Provided data:
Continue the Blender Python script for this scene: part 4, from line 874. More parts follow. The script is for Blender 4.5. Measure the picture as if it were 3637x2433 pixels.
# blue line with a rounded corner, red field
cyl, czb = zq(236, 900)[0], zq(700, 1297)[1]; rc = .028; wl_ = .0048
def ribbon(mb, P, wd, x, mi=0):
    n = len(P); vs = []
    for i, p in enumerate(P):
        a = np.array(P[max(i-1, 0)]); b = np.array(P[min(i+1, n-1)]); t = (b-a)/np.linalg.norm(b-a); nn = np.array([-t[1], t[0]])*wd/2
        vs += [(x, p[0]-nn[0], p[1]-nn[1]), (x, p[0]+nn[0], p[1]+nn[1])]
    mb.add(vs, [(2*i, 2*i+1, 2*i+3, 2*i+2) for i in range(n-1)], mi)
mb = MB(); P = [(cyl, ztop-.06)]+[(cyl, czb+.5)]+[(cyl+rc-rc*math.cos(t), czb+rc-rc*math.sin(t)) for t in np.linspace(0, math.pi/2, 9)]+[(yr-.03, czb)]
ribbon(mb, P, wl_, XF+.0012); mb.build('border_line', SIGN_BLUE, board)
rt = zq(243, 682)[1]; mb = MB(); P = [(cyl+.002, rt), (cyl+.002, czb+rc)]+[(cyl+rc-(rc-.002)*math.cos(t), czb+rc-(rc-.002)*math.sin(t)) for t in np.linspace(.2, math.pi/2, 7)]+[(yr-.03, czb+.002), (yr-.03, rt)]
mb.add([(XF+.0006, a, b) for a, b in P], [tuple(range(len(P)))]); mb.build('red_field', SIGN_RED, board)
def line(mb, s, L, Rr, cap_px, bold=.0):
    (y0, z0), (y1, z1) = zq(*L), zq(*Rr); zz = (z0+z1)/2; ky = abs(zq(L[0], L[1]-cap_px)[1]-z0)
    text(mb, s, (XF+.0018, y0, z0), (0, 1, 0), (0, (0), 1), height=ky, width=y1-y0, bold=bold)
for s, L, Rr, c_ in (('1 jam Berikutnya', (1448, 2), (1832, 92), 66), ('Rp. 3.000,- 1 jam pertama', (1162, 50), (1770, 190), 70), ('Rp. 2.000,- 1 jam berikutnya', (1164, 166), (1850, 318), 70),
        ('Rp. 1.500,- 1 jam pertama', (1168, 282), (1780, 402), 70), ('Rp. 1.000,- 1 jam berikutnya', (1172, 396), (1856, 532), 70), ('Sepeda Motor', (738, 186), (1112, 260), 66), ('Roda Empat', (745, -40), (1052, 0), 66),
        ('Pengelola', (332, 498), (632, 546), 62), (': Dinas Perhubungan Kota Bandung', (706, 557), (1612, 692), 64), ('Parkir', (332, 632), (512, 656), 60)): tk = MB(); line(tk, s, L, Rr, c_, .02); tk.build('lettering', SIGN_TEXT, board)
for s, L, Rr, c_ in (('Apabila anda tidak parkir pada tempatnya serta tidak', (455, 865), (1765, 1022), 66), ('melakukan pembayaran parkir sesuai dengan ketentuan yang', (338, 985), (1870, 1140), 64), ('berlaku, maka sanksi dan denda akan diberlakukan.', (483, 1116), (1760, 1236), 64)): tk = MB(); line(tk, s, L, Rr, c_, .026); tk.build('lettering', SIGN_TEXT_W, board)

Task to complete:
Repeat the preceding lines exactly, please, every one of them.

Solution for this exercise:
Continue the Blender Python script for this scene: part 4, from line 874. More parts follow. The script is for Blender 4.5. Measure the picture as if it were 3637x2433 pixels.
# blue line with a rounded corner, red field
cyl, czb = zq(236, 900)[0], zq(700, 1297)[1]; rc = .028; wl_ = .0048
def ribbon(mb, P, wd, x, mi=0):
    n = len(P); vs = []
    for i, p in enumerate(P):
        a = np.array(P[max(i-1, 0)]); b = np.array(P[min(i+1, n-1)]); t = (b-a)/np.linalg.norm(b-a); nn = np.array([-t[1], t[0]])*wd/2
        vs += [(x, p[0]-nn[0], p[1]-nn[1]), (x, p[0]+nn[0], p[1]+nn[1])]
    mb.add(vs, [(2*i, 2*i+1, 2*i+3, 2*i+2) for i in range(n-1)], mi)
mb = MB(); P = [(cyl, ztop-.06)]+[(cyl, czb+.5)]+[(cyl+rc-rc*math.cos(t), czb+rc-rc*math.sin(t)) for t in np.linspace(0, math.pi/2, 9)]+[(yr-.03, czb)]
ribbon(mb, P, wl_, XF+.0012); mb.build('border_line', SIGN_BLUE, board)
rt = zq(243, 682)[1]; mb = MB(); P = [(cyl+.002, rt), (cyl+.002, czb+rc)]+[(cyl+rc-(rc-.002)*math.cos(t), czb+rc-(rc-.002)*math.sin(t)) for t in np.linspace(.2, math.pi/2, 7)]+[(yr-.03, czb+.002), (yr-.03, rt)]
mb.add([(XF+.0006, a, b) for a, b in P], [tuple(range(len(P)))]); mb.build('red_field', SIGN_RED, board)
def line(mb, s, L, Rr, cap_px, bold=.0):
    (y0, z0), (y1, z1) = zq(*L), zq(*Rr); zz = (z0+z1)/2; ky = abs(zq(L[0], L[1]-cap_px)[1]-z0)
    text(mb, s, (XF+.0018, y0, z0), (0, 1, 0), (0, (0), 1), height=ky, width=y1-y0, bold=bold)
for s, L, Rr, c_ in (('1 jam Berikutnya', (1448, 2), (1832, 92), 66), ('Rp. 3.000,- 1 jam pertama', (1162, 50), (1770, 190), 70), ('Rp. 2.000,- 1 jam berikutnya', (1164, 166), (1850, 318), 70),
        ('Rp. 1.500,- 1 jam pertama', (1168, 282), (1780, 402), 70), ('Rp. 1.000,- 1 jam berikutnya', (1172, 396), (1856, 532), 70), ('Sepeda Motor', (738, 186), (1112, 260), 66), ('Roda Empat', (745, -40), (1052, 0), 66),
        ('Pengelola', (332, 498), (632, 546), 62), (': Dinas Perhubungan Kota Bandung', (706, 557), (1612, 692), 64), ('Parkir', (332, 632), (512, 656), 60)): tk = MB(); line(tk, s, L, Rr, c_, .02); tk.build('lettering', SIGN_TEXT, board)
for s, L, Rr, c_ in (('Apabila anda tidak parkir pada tempatnya serta tidak', (455, 865), (1765, 1022), 66), ('melakukan pembayaran parkir sesuai dengan ketentuan yang', (338, 985), (1870, 1140), 64), ('berlaku, maka sanksi dan denda akan diberlakukan.', (483, 1116), (1760, 1236), 64)): tk = MB(); line(tk, s, L, Rr, c_, .026); tk.build('lettering', SIGN_TEXT_W, board)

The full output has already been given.